- The task: Reproduce the entries from their first line up to and including the line with "arch_l = [loc(x, y, HY) for x, y in arch]". Leave out everything after it.

(Scripts that build scenes)
__________
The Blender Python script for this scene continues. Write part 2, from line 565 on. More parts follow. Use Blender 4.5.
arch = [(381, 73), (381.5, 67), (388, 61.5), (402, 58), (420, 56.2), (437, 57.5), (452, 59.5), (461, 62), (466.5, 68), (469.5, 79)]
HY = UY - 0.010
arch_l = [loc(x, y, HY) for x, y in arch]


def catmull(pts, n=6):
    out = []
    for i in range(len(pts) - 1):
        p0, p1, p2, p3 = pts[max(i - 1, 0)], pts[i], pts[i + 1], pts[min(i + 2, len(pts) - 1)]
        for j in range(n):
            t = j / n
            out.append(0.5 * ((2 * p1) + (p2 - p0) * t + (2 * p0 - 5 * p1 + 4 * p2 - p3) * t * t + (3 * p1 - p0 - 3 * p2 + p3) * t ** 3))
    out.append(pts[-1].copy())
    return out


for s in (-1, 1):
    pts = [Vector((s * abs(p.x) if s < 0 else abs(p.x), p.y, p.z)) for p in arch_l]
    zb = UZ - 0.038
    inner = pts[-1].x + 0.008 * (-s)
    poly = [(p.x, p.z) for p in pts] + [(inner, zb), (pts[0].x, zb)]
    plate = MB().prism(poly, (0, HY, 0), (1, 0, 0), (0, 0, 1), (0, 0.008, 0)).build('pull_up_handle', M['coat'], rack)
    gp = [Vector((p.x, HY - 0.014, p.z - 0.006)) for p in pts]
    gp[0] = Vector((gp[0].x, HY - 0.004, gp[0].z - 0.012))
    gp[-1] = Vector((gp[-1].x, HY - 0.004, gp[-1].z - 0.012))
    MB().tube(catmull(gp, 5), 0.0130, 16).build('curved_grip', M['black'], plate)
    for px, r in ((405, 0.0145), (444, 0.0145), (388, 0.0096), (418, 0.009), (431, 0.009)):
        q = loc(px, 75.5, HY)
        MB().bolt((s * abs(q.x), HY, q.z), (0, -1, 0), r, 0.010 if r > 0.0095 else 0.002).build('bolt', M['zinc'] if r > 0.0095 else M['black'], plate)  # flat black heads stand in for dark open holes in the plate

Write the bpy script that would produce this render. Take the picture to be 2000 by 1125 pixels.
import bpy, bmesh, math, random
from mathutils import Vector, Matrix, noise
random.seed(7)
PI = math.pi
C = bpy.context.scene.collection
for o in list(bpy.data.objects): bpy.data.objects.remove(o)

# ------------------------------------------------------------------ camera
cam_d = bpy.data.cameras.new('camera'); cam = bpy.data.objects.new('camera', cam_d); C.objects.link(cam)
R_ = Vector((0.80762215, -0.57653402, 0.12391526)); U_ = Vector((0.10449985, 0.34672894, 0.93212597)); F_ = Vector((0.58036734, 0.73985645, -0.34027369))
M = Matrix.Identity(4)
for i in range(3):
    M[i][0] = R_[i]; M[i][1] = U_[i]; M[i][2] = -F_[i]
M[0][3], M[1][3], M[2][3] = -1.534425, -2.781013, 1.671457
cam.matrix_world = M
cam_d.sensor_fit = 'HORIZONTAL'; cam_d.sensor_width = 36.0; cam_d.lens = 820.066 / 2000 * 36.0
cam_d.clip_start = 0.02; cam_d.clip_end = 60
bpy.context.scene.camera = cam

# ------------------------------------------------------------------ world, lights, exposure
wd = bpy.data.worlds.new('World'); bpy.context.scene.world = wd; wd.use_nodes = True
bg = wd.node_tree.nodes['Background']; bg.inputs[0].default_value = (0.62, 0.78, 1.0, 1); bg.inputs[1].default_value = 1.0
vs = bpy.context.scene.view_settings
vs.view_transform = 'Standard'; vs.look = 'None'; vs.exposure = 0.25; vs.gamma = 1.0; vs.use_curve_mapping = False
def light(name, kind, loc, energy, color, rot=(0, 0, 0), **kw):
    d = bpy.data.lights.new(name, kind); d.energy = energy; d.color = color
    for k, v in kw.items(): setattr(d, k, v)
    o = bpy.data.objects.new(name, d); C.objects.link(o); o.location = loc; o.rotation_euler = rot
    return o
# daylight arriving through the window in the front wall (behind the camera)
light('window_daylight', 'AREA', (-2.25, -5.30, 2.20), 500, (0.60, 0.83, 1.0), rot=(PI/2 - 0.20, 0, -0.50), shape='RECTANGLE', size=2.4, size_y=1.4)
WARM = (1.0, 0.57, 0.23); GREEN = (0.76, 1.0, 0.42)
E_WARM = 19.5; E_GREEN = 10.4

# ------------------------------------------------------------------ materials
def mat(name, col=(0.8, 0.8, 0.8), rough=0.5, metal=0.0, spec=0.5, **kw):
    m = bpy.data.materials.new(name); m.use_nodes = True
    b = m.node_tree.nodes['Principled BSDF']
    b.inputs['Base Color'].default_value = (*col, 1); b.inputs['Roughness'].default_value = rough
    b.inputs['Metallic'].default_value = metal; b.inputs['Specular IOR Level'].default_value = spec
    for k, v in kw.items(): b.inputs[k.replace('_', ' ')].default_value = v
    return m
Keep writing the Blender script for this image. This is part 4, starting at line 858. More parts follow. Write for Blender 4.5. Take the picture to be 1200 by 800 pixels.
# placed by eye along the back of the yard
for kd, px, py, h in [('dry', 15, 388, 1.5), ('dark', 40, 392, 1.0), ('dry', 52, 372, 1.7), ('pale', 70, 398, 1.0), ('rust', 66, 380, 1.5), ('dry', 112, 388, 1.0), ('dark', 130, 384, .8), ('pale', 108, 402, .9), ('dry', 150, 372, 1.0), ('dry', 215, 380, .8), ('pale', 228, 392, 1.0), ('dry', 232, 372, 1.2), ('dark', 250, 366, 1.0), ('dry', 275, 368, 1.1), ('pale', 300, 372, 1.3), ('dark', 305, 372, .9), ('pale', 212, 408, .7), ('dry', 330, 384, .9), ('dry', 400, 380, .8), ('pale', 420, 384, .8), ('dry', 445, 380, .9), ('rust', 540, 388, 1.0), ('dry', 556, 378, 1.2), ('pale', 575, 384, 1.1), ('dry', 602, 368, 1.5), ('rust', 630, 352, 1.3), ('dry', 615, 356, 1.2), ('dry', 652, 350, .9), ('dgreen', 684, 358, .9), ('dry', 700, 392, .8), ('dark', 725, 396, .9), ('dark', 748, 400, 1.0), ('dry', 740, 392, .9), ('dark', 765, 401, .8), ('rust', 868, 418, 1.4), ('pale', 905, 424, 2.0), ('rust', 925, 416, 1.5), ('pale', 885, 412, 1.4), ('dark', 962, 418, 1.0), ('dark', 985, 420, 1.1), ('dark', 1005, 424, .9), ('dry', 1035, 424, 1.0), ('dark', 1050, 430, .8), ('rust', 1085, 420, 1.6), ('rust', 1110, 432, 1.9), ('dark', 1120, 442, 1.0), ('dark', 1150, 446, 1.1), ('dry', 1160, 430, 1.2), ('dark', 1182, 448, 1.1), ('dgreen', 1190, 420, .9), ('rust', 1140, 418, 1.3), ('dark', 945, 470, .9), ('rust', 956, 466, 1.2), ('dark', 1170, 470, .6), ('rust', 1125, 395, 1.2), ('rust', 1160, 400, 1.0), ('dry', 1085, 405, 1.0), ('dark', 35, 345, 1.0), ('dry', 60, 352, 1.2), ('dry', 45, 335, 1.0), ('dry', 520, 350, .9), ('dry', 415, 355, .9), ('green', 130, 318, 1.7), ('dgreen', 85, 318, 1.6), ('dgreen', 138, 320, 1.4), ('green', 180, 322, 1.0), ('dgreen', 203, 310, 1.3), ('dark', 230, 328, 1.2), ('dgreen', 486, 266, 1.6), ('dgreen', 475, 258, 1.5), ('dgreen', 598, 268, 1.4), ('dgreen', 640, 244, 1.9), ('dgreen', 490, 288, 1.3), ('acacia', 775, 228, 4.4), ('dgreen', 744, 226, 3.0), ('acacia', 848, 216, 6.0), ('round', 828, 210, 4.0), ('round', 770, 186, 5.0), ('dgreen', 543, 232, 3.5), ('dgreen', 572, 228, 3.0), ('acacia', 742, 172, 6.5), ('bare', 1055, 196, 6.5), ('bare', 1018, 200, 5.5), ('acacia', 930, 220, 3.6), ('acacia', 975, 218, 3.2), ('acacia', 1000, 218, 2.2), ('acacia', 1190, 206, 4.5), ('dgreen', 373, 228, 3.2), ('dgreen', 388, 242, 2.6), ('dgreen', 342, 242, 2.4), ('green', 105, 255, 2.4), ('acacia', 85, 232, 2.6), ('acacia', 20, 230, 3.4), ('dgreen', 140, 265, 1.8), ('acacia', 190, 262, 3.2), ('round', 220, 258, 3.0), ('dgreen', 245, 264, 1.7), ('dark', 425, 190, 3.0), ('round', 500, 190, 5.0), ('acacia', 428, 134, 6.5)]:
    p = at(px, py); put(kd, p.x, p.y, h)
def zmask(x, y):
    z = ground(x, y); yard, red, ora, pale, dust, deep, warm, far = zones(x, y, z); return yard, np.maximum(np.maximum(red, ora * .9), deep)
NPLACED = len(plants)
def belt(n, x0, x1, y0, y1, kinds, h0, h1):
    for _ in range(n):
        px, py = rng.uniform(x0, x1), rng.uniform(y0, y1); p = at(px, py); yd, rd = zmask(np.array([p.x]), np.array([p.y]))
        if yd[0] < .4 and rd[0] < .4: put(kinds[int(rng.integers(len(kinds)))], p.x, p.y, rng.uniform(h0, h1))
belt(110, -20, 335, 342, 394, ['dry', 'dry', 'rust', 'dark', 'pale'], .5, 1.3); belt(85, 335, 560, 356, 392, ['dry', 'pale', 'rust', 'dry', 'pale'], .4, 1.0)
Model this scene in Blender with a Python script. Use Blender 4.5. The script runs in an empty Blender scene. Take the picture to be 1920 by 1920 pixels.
__________
- Output:
The Blender Python script for this scene continues. Write part 2, from line 565 on. More parts follow. Use Blender 4.5.
arch = [(381, 73), (381.5, 67), (388, 61.5), (402, 58), (420, 56.2), (437, 57.5), (452, 59.5), (461, 62), (466.5, 68), (469.5, 79)]
HY = UY - 0.010
arch_l = [loc(x, y, HY) for x, y in arch]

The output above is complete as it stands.